* _TASK PROMPT_: Pull out each line of the data that includes the word "picture".

— Start —

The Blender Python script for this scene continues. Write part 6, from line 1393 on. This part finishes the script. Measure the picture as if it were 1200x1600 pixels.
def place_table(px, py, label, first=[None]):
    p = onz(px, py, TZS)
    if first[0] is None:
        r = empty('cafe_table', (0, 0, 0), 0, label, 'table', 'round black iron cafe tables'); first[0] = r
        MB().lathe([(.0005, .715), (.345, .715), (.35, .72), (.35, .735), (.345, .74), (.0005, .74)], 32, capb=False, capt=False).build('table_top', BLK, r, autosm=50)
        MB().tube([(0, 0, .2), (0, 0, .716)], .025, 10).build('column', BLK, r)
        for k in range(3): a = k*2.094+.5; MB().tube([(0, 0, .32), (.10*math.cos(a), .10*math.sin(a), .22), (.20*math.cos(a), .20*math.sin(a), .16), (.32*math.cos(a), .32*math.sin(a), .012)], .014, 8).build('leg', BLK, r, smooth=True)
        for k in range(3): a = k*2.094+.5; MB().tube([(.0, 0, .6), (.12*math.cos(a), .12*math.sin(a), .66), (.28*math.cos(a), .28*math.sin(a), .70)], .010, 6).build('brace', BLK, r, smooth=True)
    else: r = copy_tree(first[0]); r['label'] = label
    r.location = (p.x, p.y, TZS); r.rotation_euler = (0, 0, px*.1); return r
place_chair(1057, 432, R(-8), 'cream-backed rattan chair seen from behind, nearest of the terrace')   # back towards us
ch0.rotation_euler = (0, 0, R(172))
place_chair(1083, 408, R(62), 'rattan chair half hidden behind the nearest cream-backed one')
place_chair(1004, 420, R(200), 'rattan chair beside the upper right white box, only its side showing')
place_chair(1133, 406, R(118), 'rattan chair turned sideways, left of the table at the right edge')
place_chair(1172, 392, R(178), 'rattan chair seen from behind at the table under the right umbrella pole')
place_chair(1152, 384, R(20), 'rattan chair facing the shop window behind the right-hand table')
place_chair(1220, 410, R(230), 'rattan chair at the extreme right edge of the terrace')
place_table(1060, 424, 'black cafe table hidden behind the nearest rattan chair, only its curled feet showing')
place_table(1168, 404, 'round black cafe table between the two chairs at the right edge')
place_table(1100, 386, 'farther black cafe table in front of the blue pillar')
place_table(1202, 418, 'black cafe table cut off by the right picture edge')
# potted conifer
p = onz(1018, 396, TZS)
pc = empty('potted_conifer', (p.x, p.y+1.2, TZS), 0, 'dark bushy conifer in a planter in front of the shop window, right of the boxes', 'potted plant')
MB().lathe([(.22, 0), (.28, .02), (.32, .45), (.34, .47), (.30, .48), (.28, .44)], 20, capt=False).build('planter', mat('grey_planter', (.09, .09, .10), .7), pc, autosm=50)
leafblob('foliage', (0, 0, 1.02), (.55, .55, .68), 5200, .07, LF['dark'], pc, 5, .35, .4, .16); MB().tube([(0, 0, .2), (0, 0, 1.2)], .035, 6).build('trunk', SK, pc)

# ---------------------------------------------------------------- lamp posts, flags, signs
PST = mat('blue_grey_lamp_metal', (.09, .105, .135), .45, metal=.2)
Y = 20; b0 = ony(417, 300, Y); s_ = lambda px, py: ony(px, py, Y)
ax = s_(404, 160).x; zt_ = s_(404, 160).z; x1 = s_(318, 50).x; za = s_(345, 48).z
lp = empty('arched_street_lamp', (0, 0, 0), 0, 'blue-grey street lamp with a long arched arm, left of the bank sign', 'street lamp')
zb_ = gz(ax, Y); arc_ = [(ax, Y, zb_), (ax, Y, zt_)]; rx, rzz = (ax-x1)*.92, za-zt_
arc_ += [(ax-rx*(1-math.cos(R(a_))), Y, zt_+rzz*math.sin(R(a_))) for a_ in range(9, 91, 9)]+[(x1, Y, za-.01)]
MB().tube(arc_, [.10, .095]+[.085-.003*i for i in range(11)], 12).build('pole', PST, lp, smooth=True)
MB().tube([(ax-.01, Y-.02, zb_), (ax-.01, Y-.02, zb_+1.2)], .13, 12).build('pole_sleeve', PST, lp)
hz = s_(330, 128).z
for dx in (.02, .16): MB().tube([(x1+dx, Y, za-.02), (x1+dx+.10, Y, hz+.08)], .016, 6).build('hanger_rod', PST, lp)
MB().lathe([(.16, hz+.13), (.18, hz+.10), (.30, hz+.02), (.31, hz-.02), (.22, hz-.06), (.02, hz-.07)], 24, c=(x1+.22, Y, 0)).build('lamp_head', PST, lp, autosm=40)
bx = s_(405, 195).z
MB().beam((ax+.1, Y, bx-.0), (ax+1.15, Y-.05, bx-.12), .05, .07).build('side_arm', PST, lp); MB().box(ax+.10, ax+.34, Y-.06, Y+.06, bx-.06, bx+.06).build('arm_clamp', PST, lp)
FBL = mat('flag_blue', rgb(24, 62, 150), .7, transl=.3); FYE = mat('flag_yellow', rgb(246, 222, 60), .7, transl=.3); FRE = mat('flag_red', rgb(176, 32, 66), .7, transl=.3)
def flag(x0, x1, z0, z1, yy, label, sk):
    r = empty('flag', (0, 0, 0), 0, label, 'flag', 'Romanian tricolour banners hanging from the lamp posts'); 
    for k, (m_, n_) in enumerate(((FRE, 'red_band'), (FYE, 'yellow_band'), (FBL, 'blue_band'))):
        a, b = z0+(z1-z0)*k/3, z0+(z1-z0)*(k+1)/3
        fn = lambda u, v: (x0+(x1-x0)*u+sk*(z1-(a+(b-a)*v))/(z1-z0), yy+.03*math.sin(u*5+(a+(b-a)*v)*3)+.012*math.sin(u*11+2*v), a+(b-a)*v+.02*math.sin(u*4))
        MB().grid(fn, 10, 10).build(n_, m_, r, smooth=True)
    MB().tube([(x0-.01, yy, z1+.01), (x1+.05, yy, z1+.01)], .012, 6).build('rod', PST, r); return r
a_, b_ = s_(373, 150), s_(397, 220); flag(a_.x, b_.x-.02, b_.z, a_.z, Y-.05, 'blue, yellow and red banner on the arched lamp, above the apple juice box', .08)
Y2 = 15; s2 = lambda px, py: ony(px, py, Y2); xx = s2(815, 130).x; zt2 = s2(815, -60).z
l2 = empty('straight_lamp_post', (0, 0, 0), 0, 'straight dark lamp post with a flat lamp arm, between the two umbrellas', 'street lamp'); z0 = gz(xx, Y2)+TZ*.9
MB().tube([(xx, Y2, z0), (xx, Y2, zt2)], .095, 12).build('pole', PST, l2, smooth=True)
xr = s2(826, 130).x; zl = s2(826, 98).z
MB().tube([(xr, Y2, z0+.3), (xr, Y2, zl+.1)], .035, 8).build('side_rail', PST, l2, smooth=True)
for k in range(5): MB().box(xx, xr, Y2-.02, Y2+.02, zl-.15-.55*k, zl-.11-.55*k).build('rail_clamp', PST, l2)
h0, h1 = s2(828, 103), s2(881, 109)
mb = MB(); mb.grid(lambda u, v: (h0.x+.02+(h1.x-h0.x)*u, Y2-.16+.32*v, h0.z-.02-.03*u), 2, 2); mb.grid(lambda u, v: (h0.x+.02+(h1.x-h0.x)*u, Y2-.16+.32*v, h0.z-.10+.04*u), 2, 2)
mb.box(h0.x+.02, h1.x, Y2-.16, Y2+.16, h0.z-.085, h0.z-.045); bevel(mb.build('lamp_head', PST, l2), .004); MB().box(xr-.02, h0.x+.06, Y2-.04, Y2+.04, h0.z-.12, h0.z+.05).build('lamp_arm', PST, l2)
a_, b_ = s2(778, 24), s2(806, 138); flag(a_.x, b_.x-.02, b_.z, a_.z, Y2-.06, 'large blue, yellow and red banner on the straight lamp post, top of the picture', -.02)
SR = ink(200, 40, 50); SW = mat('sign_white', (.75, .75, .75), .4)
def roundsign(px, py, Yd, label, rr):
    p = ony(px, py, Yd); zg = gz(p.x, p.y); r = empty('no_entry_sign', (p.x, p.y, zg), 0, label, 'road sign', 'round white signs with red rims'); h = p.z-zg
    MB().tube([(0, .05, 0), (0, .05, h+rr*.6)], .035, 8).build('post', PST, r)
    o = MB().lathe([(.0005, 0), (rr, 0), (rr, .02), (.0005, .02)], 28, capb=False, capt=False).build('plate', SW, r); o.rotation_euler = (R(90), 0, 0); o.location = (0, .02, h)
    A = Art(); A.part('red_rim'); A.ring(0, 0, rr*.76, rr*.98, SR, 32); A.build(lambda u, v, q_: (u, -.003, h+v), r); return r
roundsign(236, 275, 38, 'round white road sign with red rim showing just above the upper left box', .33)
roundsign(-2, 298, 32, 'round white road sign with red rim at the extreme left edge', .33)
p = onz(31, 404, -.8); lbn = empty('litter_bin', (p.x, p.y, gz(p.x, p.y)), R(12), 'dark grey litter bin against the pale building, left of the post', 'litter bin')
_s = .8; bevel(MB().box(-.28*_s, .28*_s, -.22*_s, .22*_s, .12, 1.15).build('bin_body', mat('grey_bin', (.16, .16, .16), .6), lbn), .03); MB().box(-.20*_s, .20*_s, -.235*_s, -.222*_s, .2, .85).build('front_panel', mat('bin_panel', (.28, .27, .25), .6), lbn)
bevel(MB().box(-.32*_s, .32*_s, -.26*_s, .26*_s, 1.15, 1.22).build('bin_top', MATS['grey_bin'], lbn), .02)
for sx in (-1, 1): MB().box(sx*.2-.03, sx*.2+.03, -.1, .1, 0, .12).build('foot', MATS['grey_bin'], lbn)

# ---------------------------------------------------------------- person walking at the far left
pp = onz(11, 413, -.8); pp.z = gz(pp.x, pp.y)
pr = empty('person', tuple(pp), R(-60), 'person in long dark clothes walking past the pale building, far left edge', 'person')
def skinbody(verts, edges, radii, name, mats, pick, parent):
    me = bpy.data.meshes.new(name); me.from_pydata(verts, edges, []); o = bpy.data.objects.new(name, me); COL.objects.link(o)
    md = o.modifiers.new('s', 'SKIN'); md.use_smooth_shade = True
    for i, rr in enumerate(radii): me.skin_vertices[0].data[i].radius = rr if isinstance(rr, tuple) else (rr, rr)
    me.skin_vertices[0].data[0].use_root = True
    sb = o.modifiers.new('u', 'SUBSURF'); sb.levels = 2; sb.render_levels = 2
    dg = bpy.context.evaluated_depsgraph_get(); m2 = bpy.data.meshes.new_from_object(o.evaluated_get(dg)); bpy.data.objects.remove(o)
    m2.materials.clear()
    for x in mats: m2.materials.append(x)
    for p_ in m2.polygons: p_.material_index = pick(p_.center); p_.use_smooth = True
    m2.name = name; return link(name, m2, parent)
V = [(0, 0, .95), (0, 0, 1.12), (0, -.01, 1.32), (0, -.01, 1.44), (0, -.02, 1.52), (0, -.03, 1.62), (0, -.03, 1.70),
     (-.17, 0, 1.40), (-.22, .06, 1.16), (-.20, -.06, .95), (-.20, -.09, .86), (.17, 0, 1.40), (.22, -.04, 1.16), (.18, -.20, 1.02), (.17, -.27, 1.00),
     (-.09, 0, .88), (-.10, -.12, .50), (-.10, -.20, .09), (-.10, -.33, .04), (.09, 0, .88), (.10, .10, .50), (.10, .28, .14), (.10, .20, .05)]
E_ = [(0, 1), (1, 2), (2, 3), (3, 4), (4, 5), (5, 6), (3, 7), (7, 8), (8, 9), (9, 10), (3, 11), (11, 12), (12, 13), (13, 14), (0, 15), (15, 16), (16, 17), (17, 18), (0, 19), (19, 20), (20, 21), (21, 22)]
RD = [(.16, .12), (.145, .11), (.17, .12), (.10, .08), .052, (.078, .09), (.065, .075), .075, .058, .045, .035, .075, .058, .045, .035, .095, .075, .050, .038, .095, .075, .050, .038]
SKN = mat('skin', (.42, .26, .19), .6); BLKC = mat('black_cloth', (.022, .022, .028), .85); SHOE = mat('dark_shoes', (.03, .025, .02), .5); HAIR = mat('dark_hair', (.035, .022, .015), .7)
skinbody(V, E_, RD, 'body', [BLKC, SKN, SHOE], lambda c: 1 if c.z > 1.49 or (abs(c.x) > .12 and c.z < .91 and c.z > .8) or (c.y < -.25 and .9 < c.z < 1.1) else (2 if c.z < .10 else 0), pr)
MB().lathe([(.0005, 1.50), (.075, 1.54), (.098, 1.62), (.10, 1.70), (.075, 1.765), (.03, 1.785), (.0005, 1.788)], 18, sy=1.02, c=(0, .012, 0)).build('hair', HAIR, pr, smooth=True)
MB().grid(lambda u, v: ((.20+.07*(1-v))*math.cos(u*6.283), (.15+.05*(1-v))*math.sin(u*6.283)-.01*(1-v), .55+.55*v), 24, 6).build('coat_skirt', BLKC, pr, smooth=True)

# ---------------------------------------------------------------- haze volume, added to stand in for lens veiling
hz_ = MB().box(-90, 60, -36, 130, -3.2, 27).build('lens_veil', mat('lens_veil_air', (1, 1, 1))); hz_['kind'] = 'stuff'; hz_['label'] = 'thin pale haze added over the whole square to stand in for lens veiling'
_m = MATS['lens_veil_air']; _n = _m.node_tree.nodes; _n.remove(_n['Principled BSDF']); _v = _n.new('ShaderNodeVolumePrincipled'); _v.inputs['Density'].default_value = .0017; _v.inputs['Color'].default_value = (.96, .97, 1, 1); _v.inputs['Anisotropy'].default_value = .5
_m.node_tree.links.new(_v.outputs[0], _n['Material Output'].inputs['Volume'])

— End —

* _ANSWER TO THE PROBLEM_:
The Blender Python script for this scene continues. Write part 6, from line 1393 on. This part finishes the script. Measure the picture as if it were 1200x1600 pixels.
place_table(1202, 418, 'black cafe table cut off by the right picture edge')
a_, b_ = s2(778, 24), s2(806, 138); flag(a_.x, b_.x-.02, b_.z, a_.z, Y2-.06, 'large blue, yellow and red banner on the straight lamp post, top of the picture', -.02)